ナタリー PowerPush - 牧野由依
レーベル移籍で新境地 等身大ラブソング「ふわふわ♪」
記憶の引き出しをポンと開けてあげられるような
──先ほど少し話に出ましたが、今後に向けての曲作りはどんどん進んでる感じですか?
はい、そうですね。詞を書いたり曲を書いたり書いたり書いたり書いたり(笑)。
──声優の仕事も並行して行われていますが、アーティスト活動との両立は結構大変じゃないですか?
一番大変だったのは去年の年末! 初の舞台でヒロインの役をいただいて、かなりテンパってる状態の中でレコーディングもやっていて、アニメのアフレコもあって、さらにコンサートや海外遠征もあったんですよ。それを越えられたから、何でもイケるかな、と思ってます(笑)。今のところ大変だなって思うことはそんなになく、楽しくやらせていただいてます。

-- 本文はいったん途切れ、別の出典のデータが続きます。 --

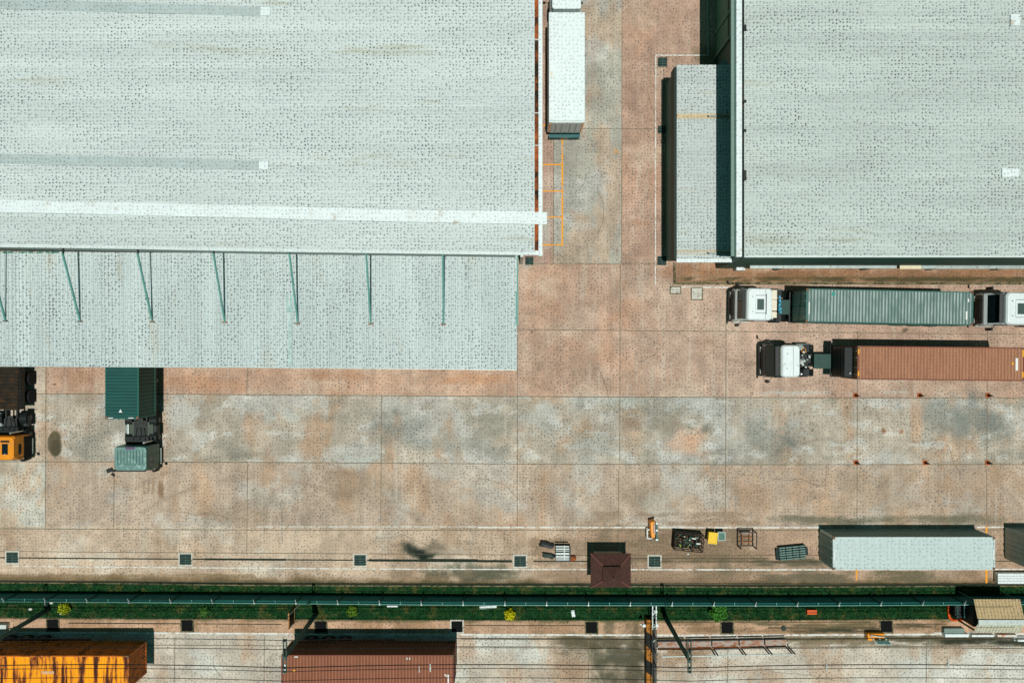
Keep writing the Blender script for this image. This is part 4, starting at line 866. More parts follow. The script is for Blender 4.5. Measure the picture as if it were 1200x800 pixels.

──こういうことをやっていきたい、という方向性も明確に見えていますか?
1曲1曲に対して見えるところはあっても、いざアルバムを作るとなると、統一性を持たせるのはすごく大変な作業で。改めて自分の音楽を客観視して、どの方向に行きたいのか、この1枚で何を表現すればいいのかっていうのを真剣に考えるけど、客観視するのって難しいですよね。だから、あまり自分でこうだこうだって決めすぎずに、一番最初に決めたとおり“ガラス張り”で、見えない壁を作らずに、自分だけで抱え込まないで、スタッフのみなさんと一緒にチームワークで作り上げていければいいかなと思っています。
──聴いてくれているファンの方たちや、これから牧野さんの音楽に触れる人たちに「自分はこういうことを伝えたい、表現したい」と考えていることはありますか?
今までは「ぜひ癒されてください」とか「この曲を聴いて安心してもらえたらうれしいです」と言うことが多かったんですけど、それよりも、なにかしらどこかで引っかかるような……例えば「ふわふわ♪」だったら「あっ、こういう友達いたなぁ」とか、記憶の引き出しをポンと開けてあげられるような、そういう歌を歌っていきたいなって。だから自分で詞を書くときにも、視覚だったり匂いだったり、話したことや聞いたこと、そういう五感を突っつくような言葉で表現して「こういうことあったなぁ」という思い出の1曲になってもらえたらうれしいです。
──では最後に、このインタビューを読んでくれた人へのメッセージをお願いします。
今回は高野さんだったり岩井監督だったり、かなり色の濃い人たちが集まってこの「ふわふわ♪」という1つの作品を作ることができました。それぞれの持ち場で、本当に細部にわたってこだわりを持って作ったので、高野さんが好きな人も岩井さんが好きな人も、この曲をきっかけに牧野由依というアーティストに興味を持っていただけたらすごくうれしいです。
牧野由依(まきのゆい)
7歳で岩井俊二(映画監督)に才能を見出され、同監督の大ヒット作品「Love Letter」「リリイ・シュシュのすべて」「花とアリス」3作品に、8歳から17歳にかけてピアニストとして参加。2005年にシンガーデビューを果たし、同年には声優としての活動もスタートさせた。
2008年春に東京音楽大学ピアノ科を卒業し、2009年には事務所およびレコード会社を移籍。アーティストとして新たな第一歩を踏み出した。2010年3月3日にEPICレコード移籍第1弾シングル「ふわふわ♪」をリリース。